Un altro anno sta finendo, un altro anno senza pace in Darfur. In questa regione del Sudan dimenticata da tutti si continua a vivere nella paura e nella miseria.
A quasi 13 anni dall’inizio del conflitto le stime Onu parlano di oltre 300mila vittime e di circa 6 milioni di persone che affrontano la quotidianità solo grazie agli aiuti umanitari, di cui oltre il 30% ospitate nei campi gestiti dall’agenzia dell’Onu Ocha (Office for the Coordination of Humanitarian Affairs).
Negli ultimi sei mesi del 2015 il numero dei nuovi profughi a causa della recrudescenza del conflitto, che ha registrato in molte aree il flusso di sfollati più consistente dal 2006 a oggi, è salito a 600mila rispetto ai 385mila del primo semestre.
La possibilità di assistenza delle centinaia di migliaia di nuovi profughi, per lo più donne e bambini, è a rischio in tutto il Darfur.
Le minacce sono sempre le stesse: insufficiente disponibilità d’acqua e di cibo, condizioni igienico sanitarie e sicurezza inadeguate. La mortalità continua a essere molto alta. In pochi superano i 50 anni mentre tra i bambini molti non raggiungono il sesto anno di vita. Malnutrizione e infezioni le principali cause di morte per i più piccoli.
Il settore sanità è quello che registra la maggiore criticità ed è considerato addirittura cronico dagli operatori umanitari sul campo che continuano a operare in un contesto difficile come testimoniano le continue espulsioni.
La protezione e la sicurezza sono del tutto insufficienti. Continuano a registrarsi scontri armati che coinvolgono i civili soprattutto nel Nord Darfur ed episodi di crimini di massa, in particolare stupri, usati come arma di guerra.
Da quando nel 2003 i Janjaweed (milizie arabe delle tribù nomadi, per lo più Baggara) hanno iniziato a seminare il terrore in tutta la regione, è stato un crescendo di violenze e orrori.
Gli Stati Uniti nel 2004 hanno denunciato che in Sudan si stava compiendo un “genocidio” e nel 2009 la Corte Penale Internazionale ha emesso un mandato d’arresto per il presidente Omar Al-Bashir per crimini di guerra e crimini contro l’umanità. Nell’aprile di quest’anno Al-Bashir (sempre a piede libero) ha rivinto le elezioni con il 94,5% dei voti, consolidando il suo potere.
In un tale contesto le conseguenze per le popolazioni civili sudanesi sono devastanti.
La situazione umanitaria rimane precaria, l’esistenza al limite della sopravvivenza.
Le presidenziali del 2015 hanno conosciuto diffuse restrizioni imposte ai diritti politici, particolarmente alle libertà d’espressione, riunione e associazione, che hanno colpito le attività delle organizzazioni della società civile.
I conflitti armati e la mancanza di sicurezza continuano a provocare numerose violazioni dei diritti umani in molte zone.

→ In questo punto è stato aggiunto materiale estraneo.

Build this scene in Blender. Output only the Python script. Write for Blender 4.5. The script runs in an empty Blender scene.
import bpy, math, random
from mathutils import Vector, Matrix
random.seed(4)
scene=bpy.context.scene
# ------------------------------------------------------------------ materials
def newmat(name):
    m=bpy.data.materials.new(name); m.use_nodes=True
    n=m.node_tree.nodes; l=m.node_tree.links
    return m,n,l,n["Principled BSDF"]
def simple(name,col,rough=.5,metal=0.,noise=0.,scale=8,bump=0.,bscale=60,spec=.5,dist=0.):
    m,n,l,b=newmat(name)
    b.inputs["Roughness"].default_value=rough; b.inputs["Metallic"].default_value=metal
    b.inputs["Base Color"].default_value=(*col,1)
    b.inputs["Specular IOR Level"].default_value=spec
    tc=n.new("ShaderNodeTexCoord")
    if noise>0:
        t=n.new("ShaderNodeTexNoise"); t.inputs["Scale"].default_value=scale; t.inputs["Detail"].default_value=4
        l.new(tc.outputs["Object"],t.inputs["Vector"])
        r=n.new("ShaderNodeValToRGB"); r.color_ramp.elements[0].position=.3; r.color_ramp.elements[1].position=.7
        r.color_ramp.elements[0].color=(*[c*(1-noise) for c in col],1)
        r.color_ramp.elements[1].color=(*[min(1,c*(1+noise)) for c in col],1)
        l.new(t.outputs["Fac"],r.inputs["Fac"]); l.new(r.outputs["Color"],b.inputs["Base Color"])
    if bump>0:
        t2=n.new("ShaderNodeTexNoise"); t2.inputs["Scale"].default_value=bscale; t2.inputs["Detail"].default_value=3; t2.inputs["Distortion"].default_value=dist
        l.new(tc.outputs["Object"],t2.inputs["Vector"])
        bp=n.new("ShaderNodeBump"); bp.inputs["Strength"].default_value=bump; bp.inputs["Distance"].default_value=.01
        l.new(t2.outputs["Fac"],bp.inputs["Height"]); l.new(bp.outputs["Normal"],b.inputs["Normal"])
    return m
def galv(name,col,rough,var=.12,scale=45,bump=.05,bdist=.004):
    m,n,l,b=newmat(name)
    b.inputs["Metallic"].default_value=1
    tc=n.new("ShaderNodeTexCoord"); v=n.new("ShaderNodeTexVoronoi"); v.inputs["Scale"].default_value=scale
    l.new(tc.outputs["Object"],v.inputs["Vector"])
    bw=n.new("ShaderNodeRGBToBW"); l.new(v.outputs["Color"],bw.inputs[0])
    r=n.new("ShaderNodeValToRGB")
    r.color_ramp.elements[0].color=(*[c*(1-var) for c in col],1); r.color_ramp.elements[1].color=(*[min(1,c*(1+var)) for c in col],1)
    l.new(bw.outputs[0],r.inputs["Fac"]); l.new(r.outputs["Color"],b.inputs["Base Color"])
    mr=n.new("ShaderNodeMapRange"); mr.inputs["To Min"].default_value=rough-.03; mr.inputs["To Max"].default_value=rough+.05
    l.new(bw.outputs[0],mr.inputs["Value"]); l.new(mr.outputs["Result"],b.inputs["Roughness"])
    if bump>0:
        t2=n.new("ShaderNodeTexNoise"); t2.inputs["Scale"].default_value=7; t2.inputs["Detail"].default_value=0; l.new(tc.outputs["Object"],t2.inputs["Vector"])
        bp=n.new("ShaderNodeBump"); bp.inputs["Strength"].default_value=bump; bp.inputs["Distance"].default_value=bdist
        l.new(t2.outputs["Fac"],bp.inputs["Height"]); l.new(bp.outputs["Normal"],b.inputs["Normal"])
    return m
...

In Darfur, Southern Kordofan e Blue Nile, l’impatto devastante dei conflitti ricorrenti tra le forze governative ed i gruppi armati ribelli, degli scontri intertribali e del banditismo armato ha causato lo sfollamento su larga scala delle popolazioni civili ed una grave crisi umanitaria. Più di un milione di sfollati è rimasto intrappolato in aree inaccessibili dove non giunge alcuna assistenza umanitaria.
A fronte di questo quadro sconfortante, è chiaro che la situazione dei diritti umani in Sudan possa migliorare solo se sarà applicato il Documento di Doha per la Pace in Darfur, che costituisce un quadro normativo capace di favorire una pace durevole e la riconciliazione in quello Stato. Ma l’elemento essenziale appare sempre più l’atteggiamento della comunità internazionale, Ue e governo italiano compresi. Senza un sostegno tecnico e finanziario alle istituzioni nazionali per la difesa dei diritti umani e alla società civile, per costruire la capacità del Paese di proteggere i diritti dei propri cittadini. Infine, è necessario continuare a sostenere il dialogo nazionale per facilitare la ricerca della pace, della sicurezza, della stabilità e della riconciliazione in Sudan.